I’ll credit Bill for the following calculation: From among the 625 examples of 2-8-2s built during the USRA years and the 641 copies that followed, only seven were to survive in parks and museums. One of those was the 587.

Retired from its career with the Nickel Plate, the 587 is moved into Indianapolis' Broad Ripple Park in 1955. Gil Reid
My own association with 587 dates to the spring of 1989, when I was still a rookie associate editor at Trains. That was an auspicious season for steam, with three restored locomotives emerging in the Midwest, including Frisco 4-8-2 No. 1522 in St.
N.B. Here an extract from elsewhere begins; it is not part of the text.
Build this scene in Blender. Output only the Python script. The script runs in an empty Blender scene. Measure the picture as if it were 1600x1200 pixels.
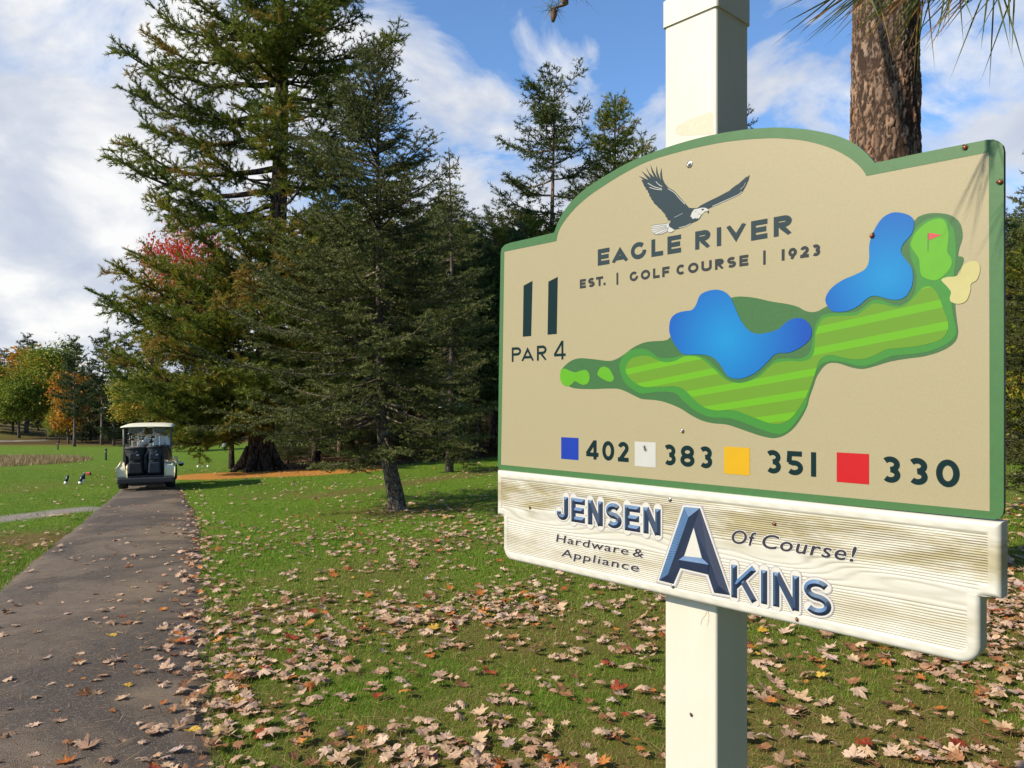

Louis, Pere Marquette 2-8-4 No. 1225 in Owosso, Mich., and the 587.

My boss, Editor Dave Ingles, had this idea for a series of stories on these engines, so in the March 1989 issue we kicked off a series called “Steam Renaissance in the Midwest.” Yours truly wrote the first piece, “Frisco Fairy Tale,” about the 1522. The following month came “The Spartan Locomotive,” a rollicking account of 1225’s revival by writer David Jones.

The series culminated in the May issue with Bill Stewart’s memorable account of the resurrection of 587, entitled “Our Friend, the 587.” If you have access to back issues of Trains, it’s really worth reading again. Bill called the 587 “the GP38-2 of her time,” and he was right, eloquently making this case: 

“Built by the people during the World War I rearmament and operated for the people in almost every imaginable capacity for four decades, the 587 could well be hailed as the most democratic steam locomotive still functioning today.”

The KSHC guys in Ravenna, Ky., have a long way to go before they can build another fire on the 587’s grates, but the first steps have been taken, and I’m confident the engine will once again chuff majestically through the cornfields of Indiana. Meanwhile, as he contemplates another chapter in 587’s amazing life, Bill Stewart draws inspiration from none other than Winston Churchill, whom he’s happy to quote: “Success is not final; failure is not fatal. It the courage to continue that counts.”